The State Council's "Action Plan for Green and Low-Carbon Development of Manufacturing Industry (2025-2027)" emphasizes accelerating green technological innovation and promoting advanced green technologies. The March 2023 Government Work Report introduced a carbon footprint management system, while the State Grid's Green Procurement Mechanism (2023) explicitly defines equipment selection criteria for green, low-carbon, and eco-friendly concepts. These policies present unprecedented opportunities and challenges for green transformer development. As the primary insulation material for open-type dry-type transformers, polyimide polymer composite materials demonstrate exceptional performance: high/low-temperature resistance, corrosion resistance, salt spray resistance, radiation resistance, excellent flame retardancy, and high insulation ratings (above H-class). This material exemplifies green and low-carbon principles. Rather than encouraging prolonged overload operation, it enhances transformer design to withstand short-term, cyclical, or emergency load surges, enabling users to select more cost-effective capacities during initial investment. This approach reduces equipment procurement costs for users while minimizing redundant grid investments and improving overall resource utilization efficiency.

2. The technical feasibility of green (high overload) transformer

In order to achieve safe and reliable high overload capacity, the technical breakthrough is mainly made from three paths, and the products with their own characteristics are derived.
Path 1: Transformer Core Structure Optimization.
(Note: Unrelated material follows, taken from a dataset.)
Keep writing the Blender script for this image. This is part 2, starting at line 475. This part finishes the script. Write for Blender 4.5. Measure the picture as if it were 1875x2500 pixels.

Replacing flat laminated cores with three-dimensional wound cores, this design significantly reduces no-load losses through optimized magnetic circuitry and lighter core weight, achieving substantial energy savings.
Path 2: Insulation Material Innovation. Open-type dry-type transformers now utilize polyimide polymer composites instead of traditional epoxy resin insulation. The material's high-temperature resistance and disc-shaped coil configuration dramatically enhance overload capacity, enabling year-round operation at 130% overload without fan activation. Furthermore, silicone rubber cast dry-type transformers employing advanced elastic materials like silicone rubber as primary insulation demonstrate superior short-term overload tolerance and long-term operational safety, thanks to their exceptional heat resistance, flame retardancy, and eco-friendly recyclability.
Path 3: Innovation in Transformer Oil. Transformers using natural esters (vegetable oils) as alternatives to traditional mineral oils can operate safely at higher temperature rises due to their higher ignition points and better compatibility with insulating materials, thereby extending the allowable overload duration.

3. Application Scenarios and Socioeconomic Benefits

The seminar thoroughly examined the application potential of green (high-load) transformers across multiple sectors.
Industrial Sector: Take power supply systems in steel plants as an example. When one transformer fails, another must urgently take over the entire load.
Municipal Sector: Water treatment plants and sewage facilities often experience short-term peak loads during motor self-starting, rainy season full-load operation, or single-power supply scenarios.
Shipbuilding and Large-Scale Shore Power Sector: Both shipbuilding and large shore power facilities frequently encounter load fluctuations and capacity matching challenges. These scenarios all require transformers with short-term overload capacity.
Civil Building Sector: Many commercial buildings currently operate with low transformer load rates, resulting in "overkill" situations. During retrofitting, adopting green (high-load) transformers enables capacity expansion without enlarging distribution rooms or replacing busbars, effectively addressing load surges or extreme weather-induced power spikes.
Under the two-part tariff system for industrial and commercial electricity, the economic benefits are substantial. Using the common demand reduction capacity calculation method, assuming a 2500kVA reduction at the 35kV voltage level, the monthly electricity cost savings would reach 36,500 yuan.

4. Establishment of Relevant Standards

It is understood that the technical standard "High Overload Capacity Transformer" formulated by China's power industry was first implemented on January 10,2018, and updated on January 6, 2021. This standard specifies core indicators such as short-circuit withstand capability, overload performance, and temperature rise limits for three-phase oil-immersed transformers with capacities ranging from 10kV to 500kVA, filling the gap in domestic technical standards. In 2023, the Gansu Electrical Engineering Society issued the supplementary group standard T/GES 001-2024, further detailing product definitions, testing methods, and transportation and storage requirements, which was officially implemented on October 26,2023. Neither of the above two standards clearly defines the high-load conditions for dry-type or oil-immersed transformers at higher voltage levels or transformers using new insulating media, leading to ambiguous performance definitions for market products and a lack of standard basis for design and selection, which has become a major bottleneck constraining the standardized development of the industry. Experts at the meeting unanimously agreed that it is urgent to incorporate high overload characteristics into a broader scope of green transformer standards, requiring joint efforts from all parties to establish relevant group or industry standards, and to establish national standards when conditions are ripe, thereby removing obstacles to design and selection.

5. Conclusion

This seminar advocates for a paradigm shift in conventional practices. Amid widespread energy waste caused by oversized transformer capacity designs and inadequate load factors, it calls for adopting green, low-carbon, and eco-friendly principles alongside high overload concepts. Industry associations should spearhead collaborative standard-setting efforts, initiating pilot programs in industrial parks, commercial buildings, and renewable energy plants. Regular technical exchanges will enhance industry awareness, while deepening industry-academia-research collaboration drives technological innovation and upgrades.
When standards, technology, market and policy form a joint force, this technology innovation hidden in the substation will release huge economic and social benefits, and inject green energy into high-quality development.